**What to do:** Copy the listing below in full and skip every picture.

**Given data:**
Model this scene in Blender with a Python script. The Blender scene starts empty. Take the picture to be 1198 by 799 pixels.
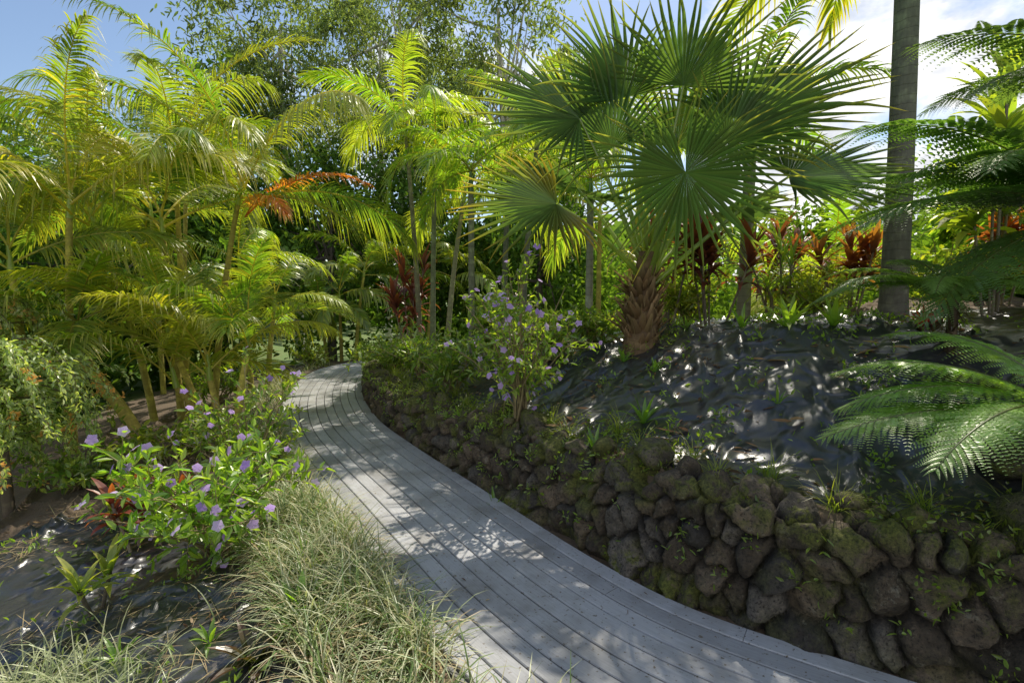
import bpy, math, numpy as np
from mathutils import Vector, noise
rng = np.random.default_rng(11)
U = rng.uniform
sc = bpy.context.scene
rad = math.radians

# ------------------------------------------------------------------ helpers
def nrm(v):
    return v / np.maximum(np.linalg.norm(v, axis=-1, keepdims=True), 1e-9)
def hash2(i, j, seed=0):
    h = np.sin(i * 127.1 + j * 311.7 + seed * 74.7) * 43758.5453
    return h - np.floor(h)
def vnoise(x, y, seed=0):
    xi = np.floor(x); yi = np.floor(y); fx = x - xi; fy = y - yi
    fx = fx * fx * (3 - 2 * fx); fy = fy * fy * (3 - 2 * fy)
    a = hash2(xi, yi, seed); b = hash2(xi + 1, yi, seed)
    c = hash2(xi, yi + 1, seed); d = hash2(xi + 1, yi + 1, seed)
    return (a * (1 - fx) + b * fx) * (1 - fy) + (c * (1 - fx) + d * fx) * fy
def fbm(x, y, seed=0, o=4):
    r = 0; a = .5; f = 1
    for k in range(o):
        r = r + a * vnoise(x * f, y * f, seed + k); a *= .5; f *= 2.03
    return r
def sstep(a, b, x):
    t = np.clip((x - a) / (b - a), 0, 1); return t * t * (3 - 2 * t)

class MB:
    def __init__(s):
        s.v = []; s.f = []; s.c = []; s.w = []; s.n = 0
    def add(s, V, F, C, mat=0, Wc=None, smooth=True):
        V = np.asarray(V, float).reshape(-1, 3); n = len(V)
        C = np.asarray(C, float)
        if C.ndim == 1: C = np.tile(C, (n, 1))
        if C.shape[1] == 3: C = np.hstack([C, np.ones((n, 1))])
        s.v.append(V); s.c.append(C)
        s.w.append(np.zeros((n, 3)) if Wc is None else Wc)
        F = np.asarray(F, np.int64)
        s.f.append((F + s.n, mat, smooth)); s.n += n
    def build(s, name, mats, parent=None):
        me = bpy.data.meshes.new(name)
        V = np.concatenate(s.v); C = np.concatenate(s.c); Wc = np.concatenate(s.w)
        loops = np.concatenate([f.ravel() for f, m, q in s.f])
        tot = np.concatenate([np.full(len(f), f.shape[1]) for f, m, q in s.f])
        mi = np.concatenate([np.full(len(f), m) for f, m, q in s.f])
        sm = np.concatenate([np.full(len(f), q) for f, m, q in s.f])
        st = np.concatenate([[0], np.cumsum(tot)[:-1]])
        me.vertices.add(len(V)); me.vertices.foreach_set("co", V.ravel().astype(np.float32))
        me.loops.add(len(loops)); me.loops.foreach_set("vertex_index", loops.astype(np.int32))
        me.polygons.add(len(tot)); me.polygons.foreach_set("loop_start", st.astype(np.int32))
        for m in mats: me.materials.append(m)
        me.polygons.foreach_set("material_index", mi.astype(np.int32))
        me.polygons.foreach_set("use_smooth", sm.astype(bool))
        me.update(calc_edges=True)
        a = me.attributes.new("Col", 'FLOAT_COLOR', 'POINT'); a.data.foreach_set("color", C.ravel().astype(np.float32))
        b = me.attributes.new("wco", 'FLOAT_VECTOR', 'POINT'); b.data.foreach_set("vector", Wc.ravel().astype(np.float32))
        me.validate()
        ob = bpy.data.objects.new(name, me); sc.collection.objects.link(ob)
        if parent: ob.parent = parent
        return ob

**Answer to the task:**
Model this scene in Blender with a Python script. The Blender scene starts empty. Take the picture to be 1198 by 799 pixels.
import bpy, math, numpy as np
from mathutils import Vector, noise
rng = np.random.default_rng(11)
U = rng.uniform
sc = bpy.context.scene
rad = math.radians

# ------------------------------------------------------------------ helpers
def nrm(v):
    return v / np.maximum(np.linalg.norm(v, axis=-1, keepdims=True), 1e-9)
def hash2(i, j, seed=0):
    h = np.sin(i * 127.1 + j * 311.7 + seed * 74.7) * 43758.5453
    return h - np.floor(h)
def vnoise(x, y, seed=0):
    xi = np.floor(x); yi = np.floor(y); fx = x - xi; fy = y - yi
    fx = fx * fx * (3 - 2 * fx); fy = fy * fy * (3 - 2 * fy)
    a = hash2(xi, yi, seed); b = hash2(xi + 1, yi, seed)
    c = hash2(xi, yi + 1, seed); d = hash2(xi + 1, yi + 1, seed)
    return (a * (1 - fx) + b * fx) * (1 - fy) + (c * (1 - fx) + d * fx) * fy
def fbm(x, y, seed=0, o=4):
    r = 0; a = .5; f = 1
    for k in range(o):
        r = r + a * vnoise(x * f, y * f, seed + k); a *= .5; f *= 2.03
    return r
def sstep(a, b, x):
    t = np.clip((x - a) / (b - a), 0, 1); return t * t * (3 - 2 * t)

class MB:
    def __init__(s):
        s.v = []; s.f = []; s.c = []; s.w = []; s.n = 0
    def add(s, V, F, C, mat=0, Wc=None, smooth=True):
        V = np.asarray(V, float).reshape(-1, 3); n = len(V)
        C = np.asarray(C, float)
        if C.ndim == 1: C = np.tile(C, (n, 1))
        if C.shape[1] == 3: C = np.hstack([C, np.ones((n, 1))])
        s.v.append(V); s.c.append(C)
        s.w.append(np.zeros((n, 3)) if Wc is None else Wc)
        F = np.asarray(F, np.int64)
        s.f.append((F + s.n, mat, smooth)); s.n += n
    def build(s, name, mats, parent=None):
        me = bpy.data.meshes.new(name)
        V = np.concatenate(s.v); C = np.concatenate(s.c); Wc = np.concatenate(s.w)
        loops = np.concatenate([f.ravel() for f, m, q in s.f])
        tot = np.concatenate([np.full(len(f), f.shape[1]) for f, m, q in s.f])
        mi = np.concatenate([np.full(len(f), m) for f, m, q in s.f])
        sm = np.concatenate([np.full(len(f), q) for f, m, q in s.f])
        st = np.concatenate([[0], np.cumsum(tot)[:-1]])
        me.vertices.add(len(V)); me.vertices.foreach_set("co", V.ravel().astype(np.float32))
        me.loops.add(len(loops)); me.loops.foreach_set("vertex_index", loops.astype(np.int32))
        me.polygons.add(len(tot)); me.polygons.foreach_set("loop_start", st.astype(np.int32))
        for m in mats: me.materials.append(m)
        me.polygons.foreach_set("material_index", mi.astype(np.int32))
        me.polygons.foreach_set("use_smooth", sm.astype(bool))
        me.update(calc_edges=True)
        a = me.attributes.new("Col", 'FLOAT_COLOR', 'POINT'); a.data.foreach_set("color", C.ravel().astype(np.float32))
        b = me.attributes.new("wco", 'FLOAT_VECTOR', 'POINT'); b.data.foreach_set("vector", Wc.ravel().astype(np.float32))
        me.validate()
        ob = bpy.data.objects.new(name, me); sc.collection.objects.link(ob)
        if parent: ob.parent = parent
        return ob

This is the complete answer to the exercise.